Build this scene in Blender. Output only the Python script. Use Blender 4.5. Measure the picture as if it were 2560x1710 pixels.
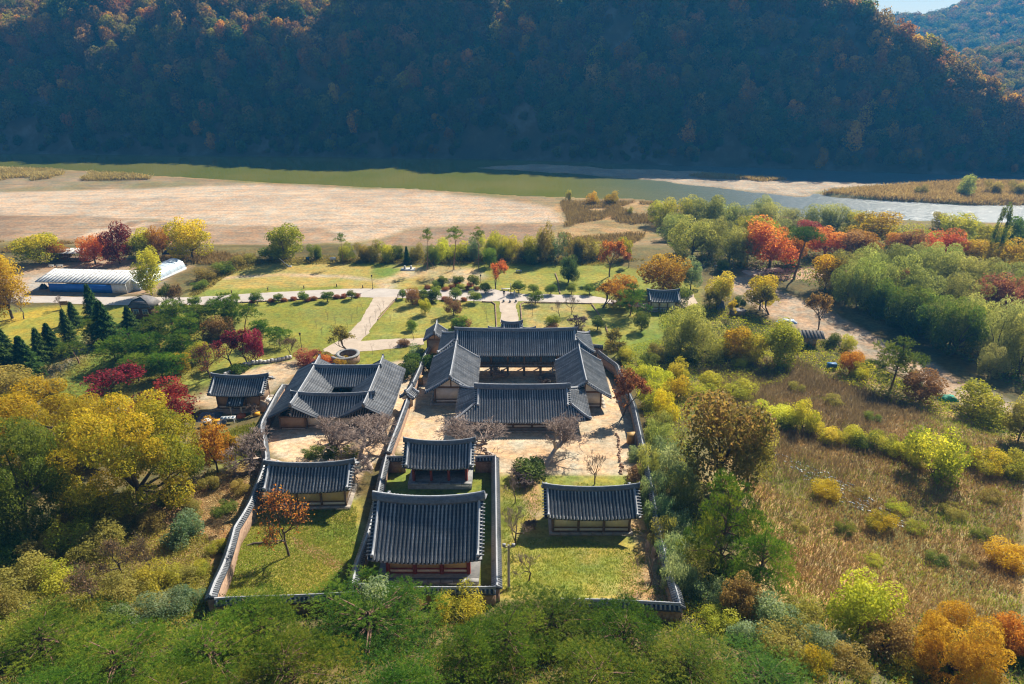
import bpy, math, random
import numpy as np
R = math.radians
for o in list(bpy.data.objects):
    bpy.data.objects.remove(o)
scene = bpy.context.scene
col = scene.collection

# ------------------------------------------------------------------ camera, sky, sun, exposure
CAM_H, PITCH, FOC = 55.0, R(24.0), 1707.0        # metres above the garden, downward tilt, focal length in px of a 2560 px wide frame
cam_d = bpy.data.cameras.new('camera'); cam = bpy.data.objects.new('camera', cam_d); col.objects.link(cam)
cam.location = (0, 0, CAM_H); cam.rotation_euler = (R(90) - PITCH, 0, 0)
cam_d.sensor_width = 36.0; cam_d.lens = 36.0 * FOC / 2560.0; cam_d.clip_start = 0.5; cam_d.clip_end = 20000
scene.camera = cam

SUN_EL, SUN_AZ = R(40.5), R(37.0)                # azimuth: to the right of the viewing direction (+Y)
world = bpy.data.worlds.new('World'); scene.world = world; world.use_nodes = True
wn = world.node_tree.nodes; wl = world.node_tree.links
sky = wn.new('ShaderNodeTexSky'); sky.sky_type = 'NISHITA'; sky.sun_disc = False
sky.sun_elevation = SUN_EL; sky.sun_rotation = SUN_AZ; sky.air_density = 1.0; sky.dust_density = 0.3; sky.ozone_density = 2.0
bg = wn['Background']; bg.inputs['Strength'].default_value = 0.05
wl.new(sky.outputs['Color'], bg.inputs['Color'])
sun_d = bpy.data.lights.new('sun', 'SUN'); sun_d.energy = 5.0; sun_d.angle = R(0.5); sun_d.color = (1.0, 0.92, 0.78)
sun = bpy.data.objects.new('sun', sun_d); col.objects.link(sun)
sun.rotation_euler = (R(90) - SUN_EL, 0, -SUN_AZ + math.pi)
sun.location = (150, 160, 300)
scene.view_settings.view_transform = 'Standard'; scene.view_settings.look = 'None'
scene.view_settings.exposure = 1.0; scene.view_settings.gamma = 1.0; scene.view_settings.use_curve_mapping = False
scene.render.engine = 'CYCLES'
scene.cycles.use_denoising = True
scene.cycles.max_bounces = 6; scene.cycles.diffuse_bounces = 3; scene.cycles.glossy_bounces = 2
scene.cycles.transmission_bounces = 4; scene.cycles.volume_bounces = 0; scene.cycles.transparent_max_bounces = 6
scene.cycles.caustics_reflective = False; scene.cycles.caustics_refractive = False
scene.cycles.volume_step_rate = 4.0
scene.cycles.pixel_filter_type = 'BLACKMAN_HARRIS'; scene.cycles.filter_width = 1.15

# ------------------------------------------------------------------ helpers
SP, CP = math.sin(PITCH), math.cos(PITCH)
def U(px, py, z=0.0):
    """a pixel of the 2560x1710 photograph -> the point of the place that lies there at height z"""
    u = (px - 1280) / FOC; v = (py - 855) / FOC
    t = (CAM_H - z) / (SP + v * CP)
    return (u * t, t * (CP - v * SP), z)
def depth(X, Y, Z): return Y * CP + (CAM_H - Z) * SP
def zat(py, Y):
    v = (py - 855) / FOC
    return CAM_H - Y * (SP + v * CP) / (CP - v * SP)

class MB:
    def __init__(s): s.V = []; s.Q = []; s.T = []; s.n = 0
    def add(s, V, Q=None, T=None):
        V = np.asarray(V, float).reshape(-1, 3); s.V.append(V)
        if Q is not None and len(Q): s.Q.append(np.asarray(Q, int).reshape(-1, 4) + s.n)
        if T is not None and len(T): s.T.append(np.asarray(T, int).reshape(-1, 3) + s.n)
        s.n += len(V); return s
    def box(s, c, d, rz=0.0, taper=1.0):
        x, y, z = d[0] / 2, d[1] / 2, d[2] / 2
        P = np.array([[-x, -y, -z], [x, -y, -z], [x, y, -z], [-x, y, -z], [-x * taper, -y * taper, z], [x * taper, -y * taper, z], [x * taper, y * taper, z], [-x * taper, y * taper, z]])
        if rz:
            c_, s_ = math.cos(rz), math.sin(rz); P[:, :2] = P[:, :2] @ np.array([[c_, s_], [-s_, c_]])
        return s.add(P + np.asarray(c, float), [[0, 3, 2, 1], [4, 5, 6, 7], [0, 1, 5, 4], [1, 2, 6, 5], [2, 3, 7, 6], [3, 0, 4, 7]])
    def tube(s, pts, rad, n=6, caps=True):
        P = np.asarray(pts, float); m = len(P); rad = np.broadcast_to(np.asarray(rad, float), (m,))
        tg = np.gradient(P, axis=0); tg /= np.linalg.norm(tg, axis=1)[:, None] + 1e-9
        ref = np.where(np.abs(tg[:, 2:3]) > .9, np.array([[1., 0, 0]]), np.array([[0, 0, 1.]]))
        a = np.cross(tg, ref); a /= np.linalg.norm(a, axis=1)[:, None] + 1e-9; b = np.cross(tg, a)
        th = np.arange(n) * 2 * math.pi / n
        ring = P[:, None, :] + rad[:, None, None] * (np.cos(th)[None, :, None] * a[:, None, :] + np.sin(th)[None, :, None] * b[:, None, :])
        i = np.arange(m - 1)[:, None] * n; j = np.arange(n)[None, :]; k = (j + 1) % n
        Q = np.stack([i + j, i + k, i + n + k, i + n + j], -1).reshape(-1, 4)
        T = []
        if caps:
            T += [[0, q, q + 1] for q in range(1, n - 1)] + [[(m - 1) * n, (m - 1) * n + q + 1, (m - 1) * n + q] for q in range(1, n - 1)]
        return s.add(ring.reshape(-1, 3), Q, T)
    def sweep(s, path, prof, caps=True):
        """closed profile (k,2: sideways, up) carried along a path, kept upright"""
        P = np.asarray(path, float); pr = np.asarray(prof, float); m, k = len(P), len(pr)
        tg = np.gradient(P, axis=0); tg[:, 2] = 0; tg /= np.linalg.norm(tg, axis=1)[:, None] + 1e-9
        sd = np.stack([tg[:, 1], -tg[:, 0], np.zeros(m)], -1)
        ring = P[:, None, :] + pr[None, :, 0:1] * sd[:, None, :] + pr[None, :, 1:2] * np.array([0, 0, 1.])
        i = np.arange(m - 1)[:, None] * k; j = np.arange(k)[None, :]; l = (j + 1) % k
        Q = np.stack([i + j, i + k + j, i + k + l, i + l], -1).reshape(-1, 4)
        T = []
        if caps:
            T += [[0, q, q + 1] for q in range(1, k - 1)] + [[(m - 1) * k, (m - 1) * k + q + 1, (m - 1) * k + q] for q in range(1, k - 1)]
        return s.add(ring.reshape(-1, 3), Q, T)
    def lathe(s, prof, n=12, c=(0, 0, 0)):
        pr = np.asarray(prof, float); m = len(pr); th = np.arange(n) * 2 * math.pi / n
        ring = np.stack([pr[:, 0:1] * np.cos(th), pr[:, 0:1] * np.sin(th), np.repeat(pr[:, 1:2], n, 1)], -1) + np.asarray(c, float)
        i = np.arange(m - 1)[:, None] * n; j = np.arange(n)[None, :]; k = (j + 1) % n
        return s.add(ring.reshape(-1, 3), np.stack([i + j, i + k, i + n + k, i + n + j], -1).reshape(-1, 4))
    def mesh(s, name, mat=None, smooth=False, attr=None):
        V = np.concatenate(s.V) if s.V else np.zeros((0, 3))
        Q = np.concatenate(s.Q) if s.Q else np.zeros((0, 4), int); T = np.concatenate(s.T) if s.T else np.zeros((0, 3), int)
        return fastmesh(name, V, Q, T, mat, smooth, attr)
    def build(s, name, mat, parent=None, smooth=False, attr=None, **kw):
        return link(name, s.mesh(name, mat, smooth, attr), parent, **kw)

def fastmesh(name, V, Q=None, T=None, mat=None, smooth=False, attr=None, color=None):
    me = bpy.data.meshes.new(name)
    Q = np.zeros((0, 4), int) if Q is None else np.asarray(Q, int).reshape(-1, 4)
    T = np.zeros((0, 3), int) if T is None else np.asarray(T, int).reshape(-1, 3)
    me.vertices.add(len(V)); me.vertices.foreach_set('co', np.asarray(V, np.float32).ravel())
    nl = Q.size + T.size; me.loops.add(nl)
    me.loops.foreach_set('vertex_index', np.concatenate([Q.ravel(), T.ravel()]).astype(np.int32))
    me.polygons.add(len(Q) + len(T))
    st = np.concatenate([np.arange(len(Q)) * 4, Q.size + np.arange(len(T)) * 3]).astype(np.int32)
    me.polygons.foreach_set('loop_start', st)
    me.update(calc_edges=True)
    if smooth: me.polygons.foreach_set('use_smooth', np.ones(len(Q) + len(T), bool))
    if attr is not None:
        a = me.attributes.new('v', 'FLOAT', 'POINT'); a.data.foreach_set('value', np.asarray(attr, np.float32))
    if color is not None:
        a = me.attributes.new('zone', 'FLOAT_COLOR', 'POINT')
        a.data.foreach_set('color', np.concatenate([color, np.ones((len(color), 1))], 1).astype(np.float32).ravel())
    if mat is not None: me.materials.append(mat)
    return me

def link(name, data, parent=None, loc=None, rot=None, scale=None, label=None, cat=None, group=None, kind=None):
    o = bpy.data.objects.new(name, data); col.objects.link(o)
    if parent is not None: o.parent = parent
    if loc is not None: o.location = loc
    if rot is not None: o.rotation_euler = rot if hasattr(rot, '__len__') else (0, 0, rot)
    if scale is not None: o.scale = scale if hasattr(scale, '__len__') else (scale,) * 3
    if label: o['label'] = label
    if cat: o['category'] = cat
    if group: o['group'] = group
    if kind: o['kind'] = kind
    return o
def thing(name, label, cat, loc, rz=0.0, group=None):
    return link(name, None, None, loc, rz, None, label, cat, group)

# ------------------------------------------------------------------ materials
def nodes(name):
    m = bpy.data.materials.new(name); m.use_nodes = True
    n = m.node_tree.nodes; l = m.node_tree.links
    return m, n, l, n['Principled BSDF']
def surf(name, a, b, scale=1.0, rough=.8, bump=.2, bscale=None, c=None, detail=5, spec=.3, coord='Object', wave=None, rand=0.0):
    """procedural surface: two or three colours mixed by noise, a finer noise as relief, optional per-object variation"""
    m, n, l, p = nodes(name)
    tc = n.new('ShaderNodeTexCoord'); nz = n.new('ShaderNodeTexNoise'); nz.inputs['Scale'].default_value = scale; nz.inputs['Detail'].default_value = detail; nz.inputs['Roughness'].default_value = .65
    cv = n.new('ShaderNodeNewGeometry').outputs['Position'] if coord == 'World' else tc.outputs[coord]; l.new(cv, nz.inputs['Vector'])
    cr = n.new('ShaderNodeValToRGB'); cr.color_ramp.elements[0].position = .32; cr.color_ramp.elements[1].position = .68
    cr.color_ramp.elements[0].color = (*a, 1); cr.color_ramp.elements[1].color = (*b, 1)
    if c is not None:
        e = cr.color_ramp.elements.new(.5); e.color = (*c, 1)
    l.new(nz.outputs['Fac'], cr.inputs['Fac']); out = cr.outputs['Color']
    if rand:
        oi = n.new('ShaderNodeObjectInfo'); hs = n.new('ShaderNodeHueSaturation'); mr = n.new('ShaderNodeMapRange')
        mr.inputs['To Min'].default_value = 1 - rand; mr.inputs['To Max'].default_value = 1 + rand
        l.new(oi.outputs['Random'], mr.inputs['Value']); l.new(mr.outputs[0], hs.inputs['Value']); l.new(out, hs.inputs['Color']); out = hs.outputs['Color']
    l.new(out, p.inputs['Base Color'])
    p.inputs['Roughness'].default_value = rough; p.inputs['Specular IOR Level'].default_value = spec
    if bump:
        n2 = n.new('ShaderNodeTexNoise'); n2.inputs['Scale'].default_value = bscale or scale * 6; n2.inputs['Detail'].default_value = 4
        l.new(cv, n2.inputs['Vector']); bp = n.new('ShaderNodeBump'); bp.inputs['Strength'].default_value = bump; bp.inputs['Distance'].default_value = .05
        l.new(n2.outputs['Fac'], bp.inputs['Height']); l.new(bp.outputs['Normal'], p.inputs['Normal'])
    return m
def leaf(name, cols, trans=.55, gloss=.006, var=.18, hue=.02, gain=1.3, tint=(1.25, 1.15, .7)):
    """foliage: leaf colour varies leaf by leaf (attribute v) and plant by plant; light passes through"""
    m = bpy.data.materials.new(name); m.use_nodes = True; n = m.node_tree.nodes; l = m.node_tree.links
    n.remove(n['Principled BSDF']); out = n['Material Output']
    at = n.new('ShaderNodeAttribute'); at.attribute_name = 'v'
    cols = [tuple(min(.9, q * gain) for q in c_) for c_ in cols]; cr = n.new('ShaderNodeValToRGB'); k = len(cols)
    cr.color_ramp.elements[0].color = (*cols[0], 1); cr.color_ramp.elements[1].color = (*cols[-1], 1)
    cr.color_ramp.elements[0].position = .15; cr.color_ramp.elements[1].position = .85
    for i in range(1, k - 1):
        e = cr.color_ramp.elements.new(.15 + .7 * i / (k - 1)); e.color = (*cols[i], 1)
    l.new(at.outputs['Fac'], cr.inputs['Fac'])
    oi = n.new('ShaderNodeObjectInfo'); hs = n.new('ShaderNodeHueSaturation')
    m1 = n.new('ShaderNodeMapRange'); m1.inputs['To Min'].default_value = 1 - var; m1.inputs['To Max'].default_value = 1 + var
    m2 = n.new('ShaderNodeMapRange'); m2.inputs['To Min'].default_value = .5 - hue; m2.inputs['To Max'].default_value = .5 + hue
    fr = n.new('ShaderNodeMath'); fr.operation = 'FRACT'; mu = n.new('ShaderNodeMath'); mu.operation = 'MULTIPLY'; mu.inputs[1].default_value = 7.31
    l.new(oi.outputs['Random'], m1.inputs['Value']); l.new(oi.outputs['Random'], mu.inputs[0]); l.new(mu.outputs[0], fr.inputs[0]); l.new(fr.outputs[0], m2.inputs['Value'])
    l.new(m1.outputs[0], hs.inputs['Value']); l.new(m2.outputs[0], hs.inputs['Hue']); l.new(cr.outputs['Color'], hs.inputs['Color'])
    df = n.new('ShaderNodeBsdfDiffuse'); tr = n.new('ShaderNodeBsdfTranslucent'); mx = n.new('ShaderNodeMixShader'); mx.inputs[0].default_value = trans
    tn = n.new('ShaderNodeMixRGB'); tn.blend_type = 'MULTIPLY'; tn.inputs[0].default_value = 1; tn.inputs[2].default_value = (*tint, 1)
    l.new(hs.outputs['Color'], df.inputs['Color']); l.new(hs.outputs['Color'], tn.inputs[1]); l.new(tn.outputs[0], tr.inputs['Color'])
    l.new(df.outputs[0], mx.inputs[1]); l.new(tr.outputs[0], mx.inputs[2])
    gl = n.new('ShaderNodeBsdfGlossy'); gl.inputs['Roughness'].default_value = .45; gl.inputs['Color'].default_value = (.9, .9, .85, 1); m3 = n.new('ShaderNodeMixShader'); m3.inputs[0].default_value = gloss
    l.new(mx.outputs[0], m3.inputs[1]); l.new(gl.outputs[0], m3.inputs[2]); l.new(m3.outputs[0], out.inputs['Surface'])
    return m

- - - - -

Gather, from the listing above, every line carrying the word "ShaderNodeValToRGB".

■ Response to this task ■
    cr = n.new('ShaderNodeValToRGB'); cr.color_ramp.elements[0].position = .32; cr.color_ramp.elements[1].position = .68
    cols = [tuple(min(.9, q * gain) for q in c_) for c_ in cols]; cr = n.new('ShaderNodeValToRGB'); k = len(cols)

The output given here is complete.